What might all of this mean for the wider conservative evangelical crowd in the near term?

First, for pastors or elder boards who are thinking of affiliating their congregations with SGM, or who are currently in the process of church adoption, may I suggest, as a SGM member, that you pause and take some additional time to think and reflect upon what you’re hearing about us as a whole? Call or email some local SGM congregations and ask pointed questions about what you’re reading and hearing in the public domain. By moving ahead full-steam into this currently divisive situation, you may be doing the congregation you shepherd a disservice, particularly if events lead to a split or dissolution as you’re just coming in. Ditto goes for young men who are presently considering the SGM Pastors College. I’m not saying you shouldn’t come; I’m saying that if you’re planning to pastor a SGM church or plant an SGM-affiliated church, the movement—and the pastoral possibilities within it—could theoretically look very different over the near-to-medium term. The wife and children you lead need you to walk with a clear-eyed assessment of the overall situation. Again, may I suggest that you call, write, and ask more than one local SGM church your questions about the movement’s state of affairs?

Second, for those who are basing their excitement about the upcoming Together for the Gospel (T4G) 2012 conference in large part on the up-front participation of SGM personalities, I would ask that you reflect upon the fact that, while no family of churches is perfect, we have over the years portrayed ourselves and our “brand” to the wider, conservative evangelical community as if our own house was in good order, or at the very least wasn’t as messy as some others out there. Our house has not been an orderly one; shiny surfaces, perhaps, but underneath some serious, grimy build-up. We’ve not been as healthy as has been generally believed over the last 5-8 years by the young, restless, and Reformed world. I actually think it would be more appropriate, irrespective of whether our leaders are determined to be ministry qualified or not, for SGM to sit on the sidelines at T4G 2012. By all means, we should go and serve our brothers and sisters, but we should do so from behind the scenes. Let our worship music be played, but let us not—this go-around—teach from the pulpit. Of course, there won’t be a pastor or speaker at T4G who has done his job flawlessly, but in this situation, the up-front presence of denominational representatives intimates to the audience a family unity that, realistically, isn’t completely there. Other T4G luminaries—some I expect with very clear, prior knowledge of SGM’s systemic problems and some who had merely a “vibe” or “sense” that something was peculiar or amiss—should carry the teaching load this coming April.

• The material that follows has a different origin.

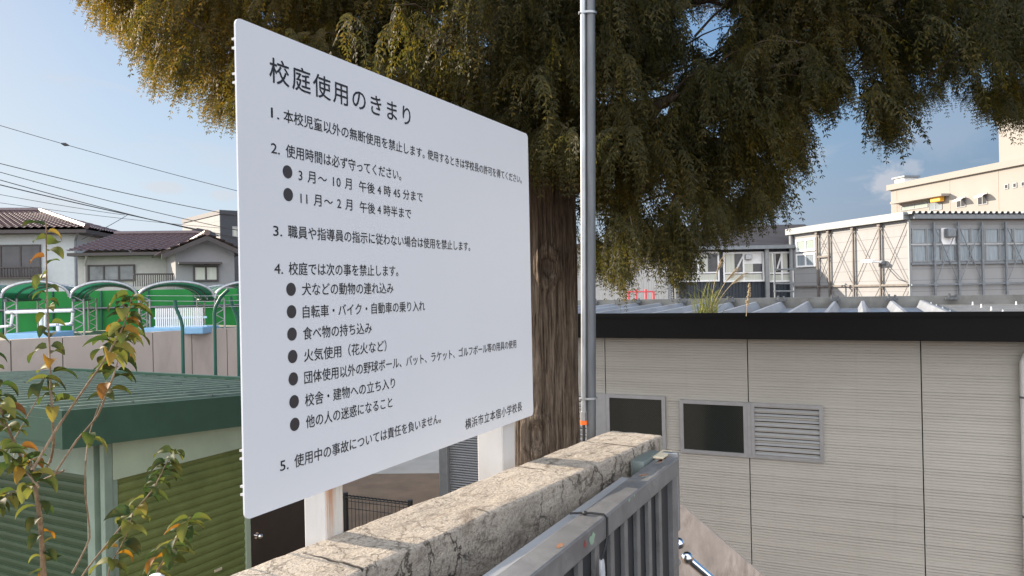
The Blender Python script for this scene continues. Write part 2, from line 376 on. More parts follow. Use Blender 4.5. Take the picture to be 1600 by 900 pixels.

To end, I want to emphasize that I continue to love my local SGM church. I see change afoot, and I am cautiously optimistic about how this will all shake out at the local level. In all honesty, I am less enamored, at present, of what I see coming from our denominational headquarters, as well as the public pronouncements of some of the folks more closely tied to T4G. Together with Challies, though, I hope SGM eventually does recover and is strengthened from this trial. I hope there is reconciliation between Detwiler and the SGM leadership cohort this side of the crystal sea, and I really hope that, 50 or 100 years hence, when my grandchildren and great-grandchildren sit and consider SGM’s impact on their own lives and the lives of their others in their generation, their assessment does not mirror that of Shelley’s traveler in “Ozymandias,”—witnesses to only half-buried ruins surrounded by the “lone and level sands stretch[ing] far away.”